Folkestone Chronicle
27-8-1881
Editorial
Wednesday last was the annual gathering of the publicans
before the magistrates for the renewal of licenses. One fresh license was
granted and the proceedings otherwise were of the usual uninteresting
character. The great number of publicans assembled made one naturally reflect
on the enormous sum of money spent on King Beer. The publicans themselves are a
fine, jovial race of men, who seem to be sufficiently aware of the qualities of
the liquors they sell not to partake too freely in them. There can be no doubt
that there are too many small public houses in the east of Folkestone, and any
way of reducing the number without injury to the owners of property would be a
public benefit.
Folkestone Chronicle
26-8-1882
Editorial Comment
We think Mr. Mowll`s objection to gentlemen, prominent
members of the Blue Army, adjudicating on licensing cases, only reasonable. The
fountain of justice should be above even a suspicion of bias. Magistrates can
appear on the Bench when they choose, but when a gentleman holds a strong opinion,
and the parties who come before him fancy that that opinion might guide his
decision, delicacy for the feelings of others – we can give it no better name –
keeps him away. For instance, supposing an assault case was to take place at an
election time where the Liberal was the defendant, we believe that strong and
notorious partisans on the Conservative side would abstain from sitting on the
Bench. Rightly or wrongly, applicants for licences – and we are of opinion that
no more should be granted unless under exceptional circumstances – are under
the impression that they cannot get fair play from gentlemen sporting the Blue
Ribbon, and it would not only be a graceful, but a judicious act, for Messrs.
Clarke and Holden, and others holding the views they do, to leave the
management of the licensing business in other hands.
Folkestone Express
26-8-1882
Editorial
The objection taken by Mr.
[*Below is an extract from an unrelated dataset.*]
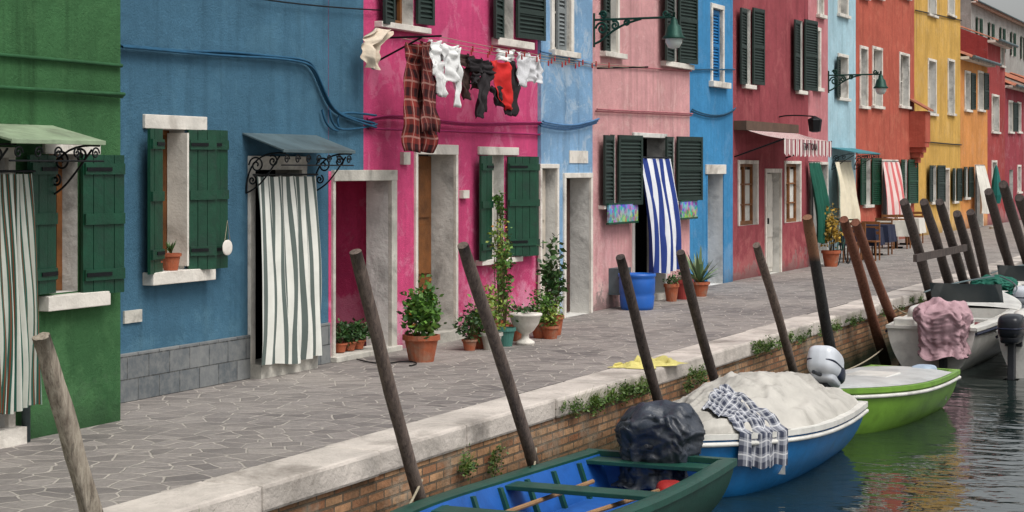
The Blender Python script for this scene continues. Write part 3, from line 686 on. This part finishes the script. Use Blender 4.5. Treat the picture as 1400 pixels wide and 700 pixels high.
# ---------------------------------------------------------------- boats
def hullpaint(name,c,rough=.35): return generic(name,c,.15,4,rough,.15,20,spec=.5,dirt=mul(c,.62))
class Boat:
    def __init__(s,name,stern,ang,L,W,zg,rise=.15,full=2.6,tran=.86):
        s.o=Vector((stern[0],stern[1],0)); s.a=math.radians(ang); s.L,s.W,s.zg,s.rise,s.full,s.tran=L,W,zg,rise,full,tran
        s.f=Vector((math.cos(s.a),math.sin(s.a),0)); s.s=Vector((-math.sin(s.a),math.cos(s.a),0)); s.r=root(name,(stern[0],stern[1],WZ))
    def T(s,a,v,z): return s.o+s.f*a+s.s*v+Vector((0,0,z))
    def hw(s,t): return s.W/2*(s.tran+(1-s.tran)*math.sin(min(t/.45,1)*math.pi/2))*max(1-max(0,(t-.42)/.58)**s.full,0.0)
    def sh(s,t): return s.zg+s.rise*t*t
    def build(s,outer,inner,rim,rail=None,floor=-.72,cap=.09,deck=None,deckm=None,thw=(),thm=None,ribs=0):
        n=34; m=16
        def out(u,v):
            t=u; j=v*2-1; a=1-abs(j); hw=s.hw(t); zs=s.sh(t); zk=WZ-.18+(.35*max(0,(t-.75)/.25)**2)
            vv=hw*(max(math.cos(a*math.pi/2),0)**.42 if a<1 else 0)*(1-.16*a); z=zs-(zs-zk)*a**.9
            return s.T(t*s.L+ (zs-z)*-.35*max(0,(t-.8)/.2),math.copysign(vv,j),z)
        A=Acc(); A.grid(out,n,m); A.make('hull',outer,s.r,True)
        A=Acc(); A.face([out(0,i/m) for i in range(m+1)]); A.make('transom',outer,s.r)
        A=Acc(); 
        iw=lambda t: max(s.hw(t)-cap,.0)
        for sg in (1,-1):
            A.grid(lambda u,v:s.T(u*s.L*.97+.04,sg*iw(u)*(1-.18*v),(s.sh(u)-.01)*(1-v)+floor*v),n,5)
        A.grid(lambda u,v:s.T(u*s.L*.97+.04,(v*2-1)*iw(u)*.82,floor),n,4)
        A.grid(lambda u,v:s.T(.05,(u*2-1)*iw(0)*(1-.18*v),(s.sh(0)-.01)*(1-v)+floor*v),4,3); A.make('interior',inner,s.r,True)
        A=Acc()
        for sg in (1,-1):
            A.grid(lambda u,v:s.T(u*s.L,sg*(s.hw(u)+.02-(cap+.02)*v),s.sh(u)+.008+.01*math.sin(v*math.pi)),n,3)
            A.grid(lambda u,v:s.T(u*s.L,sg*(s.hw(u)+.02),s.sh(u)+.01-.05*v),n,1)
            A.grid(lambda u,v:s.T(u*s.L,sg*(iw(u)),s.sh(u)+.01-.05*v),n,1)
        h0=s.hw(0); A.obox(s.T(-.03,-h0-.01,s.zg-.03),s.f*.09,s.s*(2*h0+.02),(0,0,.045)); A.make('gunwale',rim,s.r)
        if rail:
            A=Acc()
            for sg in (1,-1):
                A.tube([s.T(i/n*s.L,sg*(s.hw(i/n)*.995+.012),s.sh(i/n)-.08) for i in range(n+1)],.022,6)
            A.make('rubbing_strake',rail,s.r,True)
        if deck:
            A=Acc(); 
            A.grid(lambda u,v:s.T((deck[0]+(deck[1]-deck[0])*u)*s.L,(v*2-1)*(s.hw(deck[0]+(deck[1]-deck[0])*u)-.01),s.sh(deck[0]+(deck[1]-deck[0])*u)+.02+.04*(1-(v*2-1)**2)),16,8)
            u=deck[0] if deck[0]>.1 else deck[1]
            A.grid(lambda q,v:s.T(u*s.L,(q*2-1)*(s.hw(u)-.08),(s.sh(u)+.02)*(1-v)+floor*v),6,1)
            A.make('deck',deckm or rim,s.r,True)
        if thw:
            A=Acc()
            for t in thw:
                w=s.hw(t)-.05; A.obox(s.T(t*s.L,-w,s.sh(t)-.06),s.f*.24,s.s*2*w,(0,0,.035))
            A.make('thwarts',thm or rim,s.r,bevel=.005)
        if ribs:
            A=Acc()
            for k in range(1,ribs):
                t=k/ribs*.9
                for sg in (1,-1):
                    w=iw(t); A.obox(s.T(t*s.L,sg*(w-.0),s.sh(t)-.03),s.f*.05,s.s*(-sg*.035),s.s*(-sg*w*.18)+Vector((0,0,floor-s.sh(t)+.03)))
            A.make('ribs',thm or rim,s.r)
    def motor(s,v,z,cowl,cover=False,sc=1,tilt=0,a0=-.2,rx=.3,ry=.25,h=.5):
        A=Acc(); c=s.T(a0,v,z)
        if cover: A.drape(c+Vector((0,0,.24*sc)),rx*sc,ry*sc,h*sc,s.a,v*9+s.L)
        else:
            A.super(c,.3*sc,.17*sc,.17*sc,.55,s.a,tilt=tilt); A.super(c-Vector((0,0,.17*sc)),.24*sc,.14*sc,.07*sc,.5,s.a,tilt=tilt)
        A.make('engine_cover' if cover else 'cowling',cowl,s.r,True)
        if not cover:
            A=Acc(); A.super(c-Vector((0,0,.02)),.305*sc,.174*sc,.02*sc,.5,s.a,tilt=tilt); A.make('cowl_seam',generic('navy_plastic',S(30,36,56),.15,5,.4),s.r,True)
        B=Acc(); dk=generic('engine_grey',S(40,42,46),.15,5,.5)
        B.obox(s.T(a0-.1,v-.045,WZ-.3),s.f*.18,s.s*.09,s.f*.04+Vector((0,0,z-WZ+.2))); B.obox(s.T(-.06,v-.12,s.zg-.2),s.f*.1,s.s*.24,(0,0,.26)); B.obox(s.T(a0-.14,v-.11,WZ-.02),s.f*.26,s.s*.22,(0,0,.02))
        B.tube([s.T(0,v,z-.1),s.T(.45,v+.05,z-.02)],.022,8); B.make('leg_and_bracket',dk,s.r,bevel=.01)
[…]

Mowll on Wednesday to magistrates
who are members of the Blue Ribbon Army, and who sit on the Bench displaying the
distinctive badge of that organisation, adjudicating upon applications for new
licenses, is, we venture to think, a perfectly reasonable one.
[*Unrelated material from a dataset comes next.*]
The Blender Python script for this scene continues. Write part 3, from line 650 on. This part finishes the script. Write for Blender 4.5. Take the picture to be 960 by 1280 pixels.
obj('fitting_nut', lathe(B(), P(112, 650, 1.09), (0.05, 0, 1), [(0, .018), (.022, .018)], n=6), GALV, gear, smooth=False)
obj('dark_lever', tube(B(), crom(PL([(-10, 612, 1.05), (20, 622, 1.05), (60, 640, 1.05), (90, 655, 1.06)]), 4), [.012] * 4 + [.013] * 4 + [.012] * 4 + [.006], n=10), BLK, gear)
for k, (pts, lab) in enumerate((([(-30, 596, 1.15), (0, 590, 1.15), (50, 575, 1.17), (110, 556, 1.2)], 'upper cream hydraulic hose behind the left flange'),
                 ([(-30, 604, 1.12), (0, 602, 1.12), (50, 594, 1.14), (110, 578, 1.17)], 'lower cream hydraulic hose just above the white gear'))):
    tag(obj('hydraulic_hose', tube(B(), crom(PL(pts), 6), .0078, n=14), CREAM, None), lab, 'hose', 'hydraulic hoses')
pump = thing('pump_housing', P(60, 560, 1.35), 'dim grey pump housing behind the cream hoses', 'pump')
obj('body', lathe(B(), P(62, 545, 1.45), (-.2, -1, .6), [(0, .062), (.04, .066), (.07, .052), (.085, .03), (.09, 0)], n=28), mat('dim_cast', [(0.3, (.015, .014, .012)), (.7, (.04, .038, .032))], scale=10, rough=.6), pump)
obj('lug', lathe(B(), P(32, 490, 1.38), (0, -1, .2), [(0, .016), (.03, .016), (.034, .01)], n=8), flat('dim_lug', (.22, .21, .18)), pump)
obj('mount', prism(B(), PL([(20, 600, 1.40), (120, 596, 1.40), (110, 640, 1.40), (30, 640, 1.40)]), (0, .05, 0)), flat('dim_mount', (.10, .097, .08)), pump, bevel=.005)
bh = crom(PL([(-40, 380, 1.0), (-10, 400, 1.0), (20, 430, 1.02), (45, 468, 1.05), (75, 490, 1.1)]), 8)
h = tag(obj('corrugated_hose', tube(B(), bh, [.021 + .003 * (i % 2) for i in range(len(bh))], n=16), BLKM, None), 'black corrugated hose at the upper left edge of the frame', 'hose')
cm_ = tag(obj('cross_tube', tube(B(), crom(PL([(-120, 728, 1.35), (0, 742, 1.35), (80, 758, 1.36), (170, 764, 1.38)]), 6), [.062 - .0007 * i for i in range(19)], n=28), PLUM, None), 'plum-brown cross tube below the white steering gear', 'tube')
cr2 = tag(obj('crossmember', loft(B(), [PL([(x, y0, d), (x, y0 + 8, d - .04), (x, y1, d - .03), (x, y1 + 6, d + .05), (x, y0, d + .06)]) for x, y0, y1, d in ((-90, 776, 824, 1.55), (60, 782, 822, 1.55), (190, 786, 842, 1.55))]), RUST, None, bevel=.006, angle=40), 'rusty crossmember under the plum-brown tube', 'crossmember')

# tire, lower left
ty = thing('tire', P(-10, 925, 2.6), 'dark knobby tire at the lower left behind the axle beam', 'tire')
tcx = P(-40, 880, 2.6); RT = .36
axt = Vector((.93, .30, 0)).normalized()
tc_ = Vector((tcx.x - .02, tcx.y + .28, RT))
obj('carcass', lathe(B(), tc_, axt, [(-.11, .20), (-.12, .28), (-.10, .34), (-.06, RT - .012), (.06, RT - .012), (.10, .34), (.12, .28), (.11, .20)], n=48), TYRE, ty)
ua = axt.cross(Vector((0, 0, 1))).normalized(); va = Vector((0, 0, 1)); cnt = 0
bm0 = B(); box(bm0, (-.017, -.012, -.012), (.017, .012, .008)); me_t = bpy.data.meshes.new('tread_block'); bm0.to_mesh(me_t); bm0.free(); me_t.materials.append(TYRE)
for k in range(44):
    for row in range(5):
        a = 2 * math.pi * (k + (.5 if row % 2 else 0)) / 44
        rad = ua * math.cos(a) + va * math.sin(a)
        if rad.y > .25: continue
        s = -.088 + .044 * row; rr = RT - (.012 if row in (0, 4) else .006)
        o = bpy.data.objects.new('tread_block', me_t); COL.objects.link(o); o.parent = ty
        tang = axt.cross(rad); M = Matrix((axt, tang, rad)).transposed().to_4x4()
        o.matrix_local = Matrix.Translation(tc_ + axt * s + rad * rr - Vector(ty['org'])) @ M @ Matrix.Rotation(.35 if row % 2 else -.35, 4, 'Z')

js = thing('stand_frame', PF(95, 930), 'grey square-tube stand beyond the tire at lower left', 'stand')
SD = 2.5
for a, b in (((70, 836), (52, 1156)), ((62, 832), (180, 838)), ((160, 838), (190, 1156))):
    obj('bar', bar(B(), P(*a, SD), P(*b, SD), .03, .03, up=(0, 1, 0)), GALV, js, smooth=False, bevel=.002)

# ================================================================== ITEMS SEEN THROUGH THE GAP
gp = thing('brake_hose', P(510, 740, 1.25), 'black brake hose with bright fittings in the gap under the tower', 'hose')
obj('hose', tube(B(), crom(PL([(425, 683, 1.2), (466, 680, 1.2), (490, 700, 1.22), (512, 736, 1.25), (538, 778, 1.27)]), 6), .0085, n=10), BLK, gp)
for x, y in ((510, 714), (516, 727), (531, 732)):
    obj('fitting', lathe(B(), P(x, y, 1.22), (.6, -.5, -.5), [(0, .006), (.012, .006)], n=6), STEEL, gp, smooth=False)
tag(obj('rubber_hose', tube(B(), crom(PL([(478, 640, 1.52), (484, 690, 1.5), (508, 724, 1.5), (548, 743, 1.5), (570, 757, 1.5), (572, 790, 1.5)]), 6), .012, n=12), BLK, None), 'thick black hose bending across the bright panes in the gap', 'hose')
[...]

The weight of the objection is very considerably increased
by the fact that the gentleman who urged it is, if not a member of the “army”,
by his own admission very favourably disposed towards it; but in justice and
fairness to his client, he asked those gentlemen who, if they are faithful
disciples of the leaders of the movement, condemn public houses in toto, as unmitigated evils, should
not legislate in licensing matters.
The legislature, as Mr. Mowll pointed out, prohibits brewers
and publicans from taking any part in the business of licensing committees, on
the ground that they cannot reasonably be expected to bring a perfectly
unbiased mind to bear; but with how much more force will such an argument weigh
in the case of magistrates who have pledged themselves in their private
capacities to use every means in their power to diminish the number of public
houses, and thereby, they hope, diminish drunkenness. It is impossible that
they can do other than prejudge every case. It would be more satisfactory to
the general public, as well as to the applicants, if those who hold such
pronounced opinions upon this very important question would leave the
consideration of applications for licenses in the hands of perfectly impartial
gentlemen, or, what would be better still, that those who have the selection of
licensing committees should take care that only those to whom not a suspicion
of prejudice could attach should be appointed.
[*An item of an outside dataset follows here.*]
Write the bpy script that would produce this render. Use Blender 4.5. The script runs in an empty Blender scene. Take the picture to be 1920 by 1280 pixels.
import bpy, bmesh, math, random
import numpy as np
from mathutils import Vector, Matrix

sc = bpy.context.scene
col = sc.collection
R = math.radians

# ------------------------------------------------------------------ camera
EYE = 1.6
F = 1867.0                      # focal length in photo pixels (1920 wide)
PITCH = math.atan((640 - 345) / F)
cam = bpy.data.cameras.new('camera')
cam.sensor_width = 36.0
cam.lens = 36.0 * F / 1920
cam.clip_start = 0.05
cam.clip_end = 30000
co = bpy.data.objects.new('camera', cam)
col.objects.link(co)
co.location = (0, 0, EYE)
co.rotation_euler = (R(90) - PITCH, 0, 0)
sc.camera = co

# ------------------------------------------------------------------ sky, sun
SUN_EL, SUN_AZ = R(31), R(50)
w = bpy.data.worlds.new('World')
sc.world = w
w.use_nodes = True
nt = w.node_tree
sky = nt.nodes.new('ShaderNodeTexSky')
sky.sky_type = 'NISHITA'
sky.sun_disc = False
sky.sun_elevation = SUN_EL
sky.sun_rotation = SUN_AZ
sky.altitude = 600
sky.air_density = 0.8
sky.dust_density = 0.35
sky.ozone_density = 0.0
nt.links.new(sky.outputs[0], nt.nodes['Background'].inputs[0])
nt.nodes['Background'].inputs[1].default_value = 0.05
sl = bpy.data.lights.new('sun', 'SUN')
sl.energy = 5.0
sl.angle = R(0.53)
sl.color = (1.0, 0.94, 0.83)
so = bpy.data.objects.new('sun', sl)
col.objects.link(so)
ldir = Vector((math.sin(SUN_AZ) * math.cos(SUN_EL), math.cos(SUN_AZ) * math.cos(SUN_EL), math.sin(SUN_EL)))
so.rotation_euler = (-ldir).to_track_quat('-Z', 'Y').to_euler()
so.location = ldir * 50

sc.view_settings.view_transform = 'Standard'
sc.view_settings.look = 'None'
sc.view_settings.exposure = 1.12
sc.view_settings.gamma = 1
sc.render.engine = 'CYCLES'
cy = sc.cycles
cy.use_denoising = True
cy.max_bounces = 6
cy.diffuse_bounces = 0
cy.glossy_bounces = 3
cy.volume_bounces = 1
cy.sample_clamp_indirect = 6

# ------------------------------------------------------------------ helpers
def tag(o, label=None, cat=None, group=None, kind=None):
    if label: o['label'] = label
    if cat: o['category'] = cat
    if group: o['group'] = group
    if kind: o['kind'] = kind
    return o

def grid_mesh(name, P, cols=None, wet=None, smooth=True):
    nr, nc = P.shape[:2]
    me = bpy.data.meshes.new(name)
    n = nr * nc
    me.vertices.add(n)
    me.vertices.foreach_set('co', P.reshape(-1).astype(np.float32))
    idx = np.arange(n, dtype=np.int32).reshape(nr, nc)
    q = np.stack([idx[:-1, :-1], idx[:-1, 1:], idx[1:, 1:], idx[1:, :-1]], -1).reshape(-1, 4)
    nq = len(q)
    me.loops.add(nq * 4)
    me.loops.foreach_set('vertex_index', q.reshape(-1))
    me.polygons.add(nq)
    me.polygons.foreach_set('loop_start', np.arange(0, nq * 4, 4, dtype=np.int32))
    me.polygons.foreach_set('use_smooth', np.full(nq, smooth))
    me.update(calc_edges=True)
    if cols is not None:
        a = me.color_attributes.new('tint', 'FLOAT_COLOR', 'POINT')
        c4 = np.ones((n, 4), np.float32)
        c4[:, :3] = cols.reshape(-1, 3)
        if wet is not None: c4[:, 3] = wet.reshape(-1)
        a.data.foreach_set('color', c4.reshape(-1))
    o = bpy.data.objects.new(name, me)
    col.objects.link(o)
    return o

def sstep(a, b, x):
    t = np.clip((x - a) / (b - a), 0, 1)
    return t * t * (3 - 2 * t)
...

We think Mr. Mowll`s objection to gentlemen, prominent
members of the Blue Army, adjudicating on licensing cases, only reasonable. The
fountain of justice should be above even a suspicion of bias. Magistrates can
appear on the Bench when they choose, but when a gentleman holds a strong
opinion, and the parties who come before him fancy that that opinion might
guide his decision, delicacy for the feelings of others – we can give it no
better name – keeps him away. For instance, supposing an assault case was to
take place at an election time where the Liberal was the defendant, we believe
that strong and notorious partisans on the Conservative side would abstain from
sitting on the Bench. Rightly or wrongly, applicants for licences – and we are of
opinion that no more should be granted unless under exceptional circumstances –
are under the impression that they cannot get fair play from gentlemen sporting
the Blue Ribbon, and it would not only be a graceful, but a judicious act, for
Messrs. Clarke and Holden, and others holding the views they do, to leave the
management of the licensing business in other hands.
Folkestone Express
30-9-1882
Editorial
No-one who is anxious for the moral welfare of the working
classes would care to see more public houses opened in Folkestone. Licences
have been thoughtlessly granted to houses in the East of Folkestone, until they
have become a snare and an evil to the labouring population amongst whom they
are situated. If some of them could be shut up it would be a blessing to the
neighbourhood.
Having said so much it cannot be urged that we are pleading
the cause of the liquor traffic in the severe comments in the interest of
justice we feel compelled to make on the re-appearance of Messrs. Holden and
Clark on the Bench at the adjourned licensing day to hear three applications
for licences. At the outset we may say their presence made no practical
difference, for we are sure none of the Magistrates would have granted licences
for which not the slightest plea of necessity could be made. But Mr. Mowll, the
solicitor for one of the applicants, objected on a previous occasion to Messrs.
Holden and Clark, who are members of the Blue Ribbon Army, sitting to decide on
the matter, as they would naturally be prejudiced against the applicant, and he
got the case adjourned in the hope that on the next occasion the aforesaid
gentlemen would have the tact to keep away. Not so. They appeared on their seat
of justice wearing the badge of their party, and the applicant, no doubt,
considered that the decision was a foregone conclusion. We cannot dispute the
right of these gentlemen to sit on this occasion, but we want to show them
that, according to the professions they make, they have acted with much
inconsistency. Both profess to be ardent Liberals. We always thought one of the
chief cries of the Liberal Party was “Justice”, “Justice to Ireland”, Justice
to the labourer”, “A tribunal above suspicion”. Such are some of the war cries
we have heard from a Liberal platform in Folkestone. But when a man comes
before the Folkestone Bench, and practically says to these gentlemen “I cannot
believe that, with your preconceived ideas, that you will give fair attention
to my application”, would it not seem in keeping with the professions of the
platform, to remain away in order to allow the applicant not the shadow of an
excuse for alleging that he was not justly dealt with?